>> Begin DATA LINES

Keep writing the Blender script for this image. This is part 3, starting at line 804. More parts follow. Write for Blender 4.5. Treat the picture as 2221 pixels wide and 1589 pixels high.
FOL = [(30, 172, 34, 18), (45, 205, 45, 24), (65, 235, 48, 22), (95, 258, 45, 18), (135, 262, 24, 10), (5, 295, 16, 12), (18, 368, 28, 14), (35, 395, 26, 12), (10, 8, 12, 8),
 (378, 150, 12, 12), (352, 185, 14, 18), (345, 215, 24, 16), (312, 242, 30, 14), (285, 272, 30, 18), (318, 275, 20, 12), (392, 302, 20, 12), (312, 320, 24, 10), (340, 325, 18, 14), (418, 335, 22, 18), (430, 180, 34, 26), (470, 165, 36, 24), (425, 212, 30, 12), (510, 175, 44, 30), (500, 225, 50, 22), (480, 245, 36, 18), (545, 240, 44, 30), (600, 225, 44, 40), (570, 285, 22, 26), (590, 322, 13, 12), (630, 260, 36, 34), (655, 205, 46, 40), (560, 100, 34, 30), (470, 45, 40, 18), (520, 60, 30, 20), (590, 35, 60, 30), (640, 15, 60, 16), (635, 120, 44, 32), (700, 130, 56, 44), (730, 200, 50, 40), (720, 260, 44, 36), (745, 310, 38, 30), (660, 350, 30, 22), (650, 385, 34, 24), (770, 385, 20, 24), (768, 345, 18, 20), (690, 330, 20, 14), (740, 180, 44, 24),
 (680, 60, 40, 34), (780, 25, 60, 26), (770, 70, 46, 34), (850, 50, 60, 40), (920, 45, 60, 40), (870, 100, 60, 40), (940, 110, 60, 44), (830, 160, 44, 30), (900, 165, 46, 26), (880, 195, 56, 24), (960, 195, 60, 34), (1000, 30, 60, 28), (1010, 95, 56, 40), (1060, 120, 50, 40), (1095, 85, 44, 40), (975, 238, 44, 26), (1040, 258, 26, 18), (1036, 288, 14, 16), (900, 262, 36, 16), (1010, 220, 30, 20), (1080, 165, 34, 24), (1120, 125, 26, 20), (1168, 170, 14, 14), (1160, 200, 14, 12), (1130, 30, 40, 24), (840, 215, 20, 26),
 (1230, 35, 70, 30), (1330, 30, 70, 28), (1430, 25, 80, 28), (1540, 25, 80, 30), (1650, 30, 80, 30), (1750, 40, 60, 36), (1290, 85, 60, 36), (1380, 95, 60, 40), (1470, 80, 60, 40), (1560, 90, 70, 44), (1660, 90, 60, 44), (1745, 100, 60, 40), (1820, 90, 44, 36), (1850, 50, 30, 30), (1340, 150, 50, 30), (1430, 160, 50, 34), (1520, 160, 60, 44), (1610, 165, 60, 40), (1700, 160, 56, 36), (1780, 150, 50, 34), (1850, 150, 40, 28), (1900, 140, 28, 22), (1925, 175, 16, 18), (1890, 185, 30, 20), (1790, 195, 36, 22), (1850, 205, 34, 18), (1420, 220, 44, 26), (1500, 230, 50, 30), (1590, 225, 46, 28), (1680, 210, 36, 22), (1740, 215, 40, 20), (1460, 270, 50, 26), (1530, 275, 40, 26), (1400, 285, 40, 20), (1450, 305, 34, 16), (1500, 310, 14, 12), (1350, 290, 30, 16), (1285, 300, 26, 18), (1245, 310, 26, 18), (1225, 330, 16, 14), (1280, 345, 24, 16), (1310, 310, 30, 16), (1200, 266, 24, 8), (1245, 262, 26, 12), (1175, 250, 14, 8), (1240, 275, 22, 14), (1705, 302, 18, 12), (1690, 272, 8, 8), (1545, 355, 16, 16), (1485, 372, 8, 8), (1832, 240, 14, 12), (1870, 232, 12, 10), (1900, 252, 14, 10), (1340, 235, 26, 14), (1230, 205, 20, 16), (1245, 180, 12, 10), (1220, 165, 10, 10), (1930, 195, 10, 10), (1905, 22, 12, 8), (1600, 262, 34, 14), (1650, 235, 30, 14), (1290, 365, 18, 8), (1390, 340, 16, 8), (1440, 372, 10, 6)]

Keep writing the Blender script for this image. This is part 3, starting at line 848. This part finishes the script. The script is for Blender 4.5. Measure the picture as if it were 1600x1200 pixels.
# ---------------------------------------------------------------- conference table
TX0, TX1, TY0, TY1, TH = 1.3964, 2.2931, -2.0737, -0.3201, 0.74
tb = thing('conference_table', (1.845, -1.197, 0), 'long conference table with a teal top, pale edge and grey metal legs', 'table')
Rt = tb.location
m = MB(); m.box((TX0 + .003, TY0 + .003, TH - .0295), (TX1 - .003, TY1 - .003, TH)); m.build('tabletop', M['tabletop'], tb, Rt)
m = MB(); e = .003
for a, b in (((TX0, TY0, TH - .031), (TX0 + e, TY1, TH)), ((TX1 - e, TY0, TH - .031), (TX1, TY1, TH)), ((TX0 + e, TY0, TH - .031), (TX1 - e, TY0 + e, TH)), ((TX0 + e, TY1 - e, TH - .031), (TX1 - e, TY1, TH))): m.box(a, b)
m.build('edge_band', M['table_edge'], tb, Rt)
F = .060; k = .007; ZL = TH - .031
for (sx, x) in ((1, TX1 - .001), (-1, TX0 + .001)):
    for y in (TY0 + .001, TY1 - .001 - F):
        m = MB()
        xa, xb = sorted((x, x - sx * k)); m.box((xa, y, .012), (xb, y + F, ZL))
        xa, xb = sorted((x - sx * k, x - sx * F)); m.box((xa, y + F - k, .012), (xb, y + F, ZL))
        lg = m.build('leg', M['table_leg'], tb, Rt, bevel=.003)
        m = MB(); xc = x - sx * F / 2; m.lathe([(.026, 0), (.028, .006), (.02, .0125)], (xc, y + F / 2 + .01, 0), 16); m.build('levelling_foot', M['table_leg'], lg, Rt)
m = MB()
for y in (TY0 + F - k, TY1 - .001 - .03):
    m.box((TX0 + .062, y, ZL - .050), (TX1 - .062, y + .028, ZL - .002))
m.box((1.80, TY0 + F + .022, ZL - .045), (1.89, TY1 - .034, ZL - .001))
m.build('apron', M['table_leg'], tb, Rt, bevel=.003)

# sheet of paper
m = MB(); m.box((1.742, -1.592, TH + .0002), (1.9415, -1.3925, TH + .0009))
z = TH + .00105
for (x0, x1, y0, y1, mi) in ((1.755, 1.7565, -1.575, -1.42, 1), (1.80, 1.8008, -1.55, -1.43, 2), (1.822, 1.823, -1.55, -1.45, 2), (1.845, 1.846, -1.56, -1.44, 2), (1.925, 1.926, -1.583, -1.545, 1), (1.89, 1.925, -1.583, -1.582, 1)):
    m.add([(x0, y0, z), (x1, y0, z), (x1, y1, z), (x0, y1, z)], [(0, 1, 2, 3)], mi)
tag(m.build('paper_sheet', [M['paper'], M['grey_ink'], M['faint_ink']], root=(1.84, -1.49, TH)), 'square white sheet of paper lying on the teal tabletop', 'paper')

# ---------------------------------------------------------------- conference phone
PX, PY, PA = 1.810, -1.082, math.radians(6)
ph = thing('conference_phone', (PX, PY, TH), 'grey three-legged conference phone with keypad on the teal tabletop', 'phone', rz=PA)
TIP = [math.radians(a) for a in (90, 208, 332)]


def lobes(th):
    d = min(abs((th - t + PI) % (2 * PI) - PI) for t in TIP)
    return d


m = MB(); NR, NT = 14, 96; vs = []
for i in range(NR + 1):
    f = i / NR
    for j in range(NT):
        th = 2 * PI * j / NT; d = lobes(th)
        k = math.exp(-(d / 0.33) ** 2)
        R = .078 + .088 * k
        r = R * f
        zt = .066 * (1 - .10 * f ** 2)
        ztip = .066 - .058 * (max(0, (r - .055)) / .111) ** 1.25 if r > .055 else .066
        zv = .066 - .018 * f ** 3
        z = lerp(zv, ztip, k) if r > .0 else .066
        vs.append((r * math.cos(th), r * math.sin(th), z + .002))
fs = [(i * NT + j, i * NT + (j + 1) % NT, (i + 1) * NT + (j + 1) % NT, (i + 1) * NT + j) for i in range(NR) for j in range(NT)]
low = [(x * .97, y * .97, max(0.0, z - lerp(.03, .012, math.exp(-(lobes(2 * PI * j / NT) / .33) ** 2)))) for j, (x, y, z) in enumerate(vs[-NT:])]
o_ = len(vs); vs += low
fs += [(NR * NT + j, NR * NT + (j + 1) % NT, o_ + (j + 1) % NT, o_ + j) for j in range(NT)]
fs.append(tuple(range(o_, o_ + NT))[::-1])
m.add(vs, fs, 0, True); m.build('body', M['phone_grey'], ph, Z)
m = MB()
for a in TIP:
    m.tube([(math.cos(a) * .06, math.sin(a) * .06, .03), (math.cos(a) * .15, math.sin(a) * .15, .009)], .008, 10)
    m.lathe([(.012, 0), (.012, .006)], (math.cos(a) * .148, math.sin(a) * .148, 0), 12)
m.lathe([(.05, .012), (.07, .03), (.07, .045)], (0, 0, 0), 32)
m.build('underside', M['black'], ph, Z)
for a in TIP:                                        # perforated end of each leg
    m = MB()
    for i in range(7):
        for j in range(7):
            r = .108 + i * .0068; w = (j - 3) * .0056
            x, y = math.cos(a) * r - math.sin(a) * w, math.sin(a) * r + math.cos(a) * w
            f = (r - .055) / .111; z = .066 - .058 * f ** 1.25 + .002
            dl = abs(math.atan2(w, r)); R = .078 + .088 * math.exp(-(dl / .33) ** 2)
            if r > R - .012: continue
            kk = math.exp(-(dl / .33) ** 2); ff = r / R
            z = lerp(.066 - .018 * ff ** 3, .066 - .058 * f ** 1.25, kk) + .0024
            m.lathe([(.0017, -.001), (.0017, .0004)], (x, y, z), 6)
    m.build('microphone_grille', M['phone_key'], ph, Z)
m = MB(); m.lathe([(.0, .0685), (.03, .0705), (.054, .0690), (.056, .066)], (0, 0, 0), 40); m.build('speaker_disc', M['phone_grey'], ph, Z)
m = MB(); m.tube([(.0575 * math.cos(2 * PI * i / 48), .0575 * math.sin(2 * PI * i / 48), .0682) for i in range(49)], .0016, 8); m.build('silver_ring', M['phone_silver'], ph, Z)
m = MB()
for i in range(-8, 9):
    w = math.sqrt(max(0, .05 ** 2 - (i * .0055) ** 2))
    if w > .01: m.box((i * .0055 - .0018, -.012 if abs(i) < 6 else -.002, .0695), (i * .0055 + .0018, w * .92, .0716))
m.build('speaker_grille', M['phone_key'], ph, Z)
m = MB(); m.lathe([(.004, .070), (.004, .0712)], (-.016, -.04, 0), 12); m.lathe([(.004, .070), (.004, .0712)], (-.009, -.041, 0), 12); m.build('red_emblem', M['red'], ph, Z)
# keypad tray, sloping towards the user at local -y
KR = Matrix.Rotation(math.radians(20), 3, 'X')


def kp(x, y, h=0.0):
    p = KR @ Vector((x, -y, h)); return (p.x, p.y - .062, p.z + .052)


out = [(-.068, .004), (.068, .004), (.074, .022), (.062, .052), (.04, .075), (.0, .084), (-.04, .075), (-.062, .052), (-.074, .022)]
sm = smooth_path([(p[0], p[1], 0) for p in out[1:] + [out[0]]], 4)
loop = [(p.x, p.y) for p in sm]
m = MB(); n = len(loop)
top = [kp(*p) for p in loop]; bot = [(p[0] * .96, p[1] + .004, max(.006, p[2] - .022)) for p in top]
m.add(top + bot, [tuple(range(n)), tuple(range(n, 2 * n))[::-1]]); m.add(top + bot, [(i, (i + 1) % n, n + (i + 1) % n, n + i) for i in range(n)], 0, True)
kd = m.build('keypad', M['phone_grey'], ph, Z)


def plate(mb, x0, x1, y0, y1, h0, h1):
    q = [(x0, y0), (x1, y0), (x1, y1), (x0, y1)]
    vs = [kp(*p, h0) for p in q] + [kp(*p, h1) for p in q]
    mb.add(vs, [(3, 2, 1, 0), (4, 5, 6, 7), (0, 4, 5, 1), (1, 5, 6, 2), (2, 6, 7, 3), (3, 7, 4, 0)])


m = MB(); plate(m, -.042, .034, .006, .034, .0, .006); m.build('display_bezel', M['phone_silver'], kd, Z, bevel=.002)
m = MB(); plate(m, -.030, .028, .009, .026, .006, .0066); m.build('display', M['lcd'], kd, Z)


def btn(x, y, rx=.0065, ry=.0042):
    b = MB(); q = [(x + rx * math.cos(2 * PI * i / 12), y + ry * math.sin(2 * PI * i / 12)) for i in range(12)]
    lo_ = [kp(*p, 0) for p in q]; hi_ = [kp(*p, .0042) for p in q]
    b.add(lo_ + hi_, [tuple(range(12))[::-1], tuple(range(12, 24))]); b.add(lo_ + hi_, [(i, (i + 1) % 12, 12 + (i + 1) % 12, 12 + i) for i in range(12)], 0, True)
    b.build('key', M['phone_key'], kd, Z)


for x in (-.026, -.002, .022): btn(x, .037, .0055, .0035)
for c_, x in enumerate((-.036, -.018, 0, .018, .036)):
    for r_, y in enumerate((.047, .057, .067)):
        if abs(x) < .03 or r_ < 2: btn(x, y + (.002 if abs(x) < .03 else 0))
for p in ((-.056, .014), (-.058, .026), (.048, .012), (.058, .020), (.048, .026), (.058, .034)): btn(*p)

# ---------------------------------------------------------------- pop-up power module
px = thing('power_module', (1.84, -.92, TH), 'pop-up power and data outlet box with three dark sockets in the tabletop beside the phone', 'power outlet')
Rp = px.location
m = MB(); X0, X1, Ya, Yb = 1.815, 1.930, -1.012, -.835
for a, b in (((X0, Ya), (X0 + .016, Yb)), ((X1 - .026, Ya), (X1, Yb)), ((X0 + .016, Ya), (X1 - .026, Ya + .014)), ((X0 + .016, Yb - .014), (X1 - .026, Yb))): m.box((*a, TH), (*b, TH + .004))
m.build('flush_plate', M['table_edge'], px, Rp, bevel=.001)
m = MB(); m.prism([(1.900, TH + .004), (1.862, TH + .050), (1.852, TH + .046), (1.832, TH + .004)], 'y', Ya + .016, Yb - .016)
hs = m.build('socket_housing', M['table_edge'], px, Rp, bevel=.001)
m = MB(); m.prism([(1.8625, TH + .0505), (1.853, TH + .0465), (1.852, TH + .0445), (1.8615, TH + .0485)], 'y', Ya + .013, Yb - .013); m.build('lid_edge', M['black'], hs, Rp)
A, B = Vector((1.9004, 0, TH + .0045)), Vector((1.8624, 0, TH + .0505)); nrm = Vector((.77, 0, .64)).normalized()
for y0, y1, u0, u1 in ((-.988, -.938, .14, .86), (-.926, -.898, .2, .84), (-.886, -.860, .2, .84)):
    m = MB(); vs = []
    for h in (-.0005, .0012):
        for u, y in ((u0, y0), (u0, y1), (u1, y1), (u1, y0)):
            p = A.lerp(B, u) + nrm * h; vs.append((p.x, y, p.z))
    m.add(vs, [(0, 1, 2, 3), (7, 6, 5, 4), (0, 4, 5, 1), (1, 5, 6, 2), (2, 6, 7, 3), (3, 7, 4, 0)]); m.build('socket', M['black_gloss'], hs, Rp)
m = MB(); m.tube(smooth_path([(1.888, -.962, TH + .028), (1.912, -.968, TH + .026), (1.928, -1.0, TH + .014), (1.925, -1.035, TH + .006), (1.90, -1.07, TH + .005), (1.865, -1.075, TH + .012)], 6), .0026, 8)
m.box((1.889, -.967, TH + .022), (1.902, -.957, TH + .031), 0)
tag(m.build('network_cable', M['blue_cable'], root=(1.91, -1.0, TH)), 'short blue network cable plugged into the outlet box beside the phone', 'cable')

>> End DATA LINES

OBJECTIVE: Within the listing above, extract exactly the lines from the line with "were 1600x1200 pixels." to the line with "m.build('apron', M['table_leg'], tb, Rt, bevel=.003)", the two named lines included, and no others.

SOLUTION BELOW:
Keep writing the Blender script for this image. This is part 3, starting at line 848. This part finishes the script. The script is for Blender 4.5. Measure the picture as if it were 1600x1200 pixels.
# ---------------------------------------------------------------- conference table
TX0, TX1, TY0, TY1, TH = 1.3964, 2.2931, -2.0737, -0.3201, 0.74
tb = thing('conference_table', (1.845, -1.197, 0), 'long conference table with a teal top, pale edge and grey metal legs', 'table')
Rt = tb.location
m = MB(); m.box((TX0 + .003, TY0 + .003, TH - .0295), (TX1 - .003, TY1 - .003, TH)); m.build('tabletop', M['tabletop'], tb, Rt)
m = MB(); e = .003
for a, b in (((TX0, TY0, TH - .031), (TX0 + e, TY1, TH)), ((TX1 - e, TY0, TH - .031), (TX1, TY1, TH)), ((TX0 + e, TY0, TH - .031), (TX1 - e, TY0 + e, TH)), ((TX0 + e, TY1 - e, TH - .031), (TX1 - e, TY1, TH))): m.box(a, b)
m.build('edge_band', M['table_edge'], tb, Rt)
F = .060; k = .007; ZL = TH - .031
for (sx, x) in ((1, TX1 - .001), (-1, TX0 + .001)):
    for y in (TY0 + .001, TY1 - .001 - F):
        m = MB()
        xa, xb = sorted((x, x - sx * k)); m.box((xa, y, .012), (xb, y + F, ZL))
        xa, xb = sorted((x - sx * k, x - sx * F)); m.box((xa, y + F - k, .012), (xb, y + F, ZL))
        lg = m.build('leg', M['table_leg'], tb, Rt, bevel=.003)
        m = MB(); xc = x - sx * F / 2; m.lathe([(.026, 0), (.028, .006), (.02, .0125)], (xc, y + F / 2 + .01, 0), 16); m.build('levelling_foot', M['table_leg'], lg, Rt)
m = MB()
for y in (TY0 + F - k, TY1 - .001 - .03):
    m.box((TX0 + .062, y, ZL - .050), (TX1 - .062, y + .028, ZL - .002))
m.box((1.80, TY0 + F + .022, ZL - .045), (1.89, TY1 - .034, ZL - .001))
m.build('apron', M['table_leg'], tb, Rt, bevel=.003)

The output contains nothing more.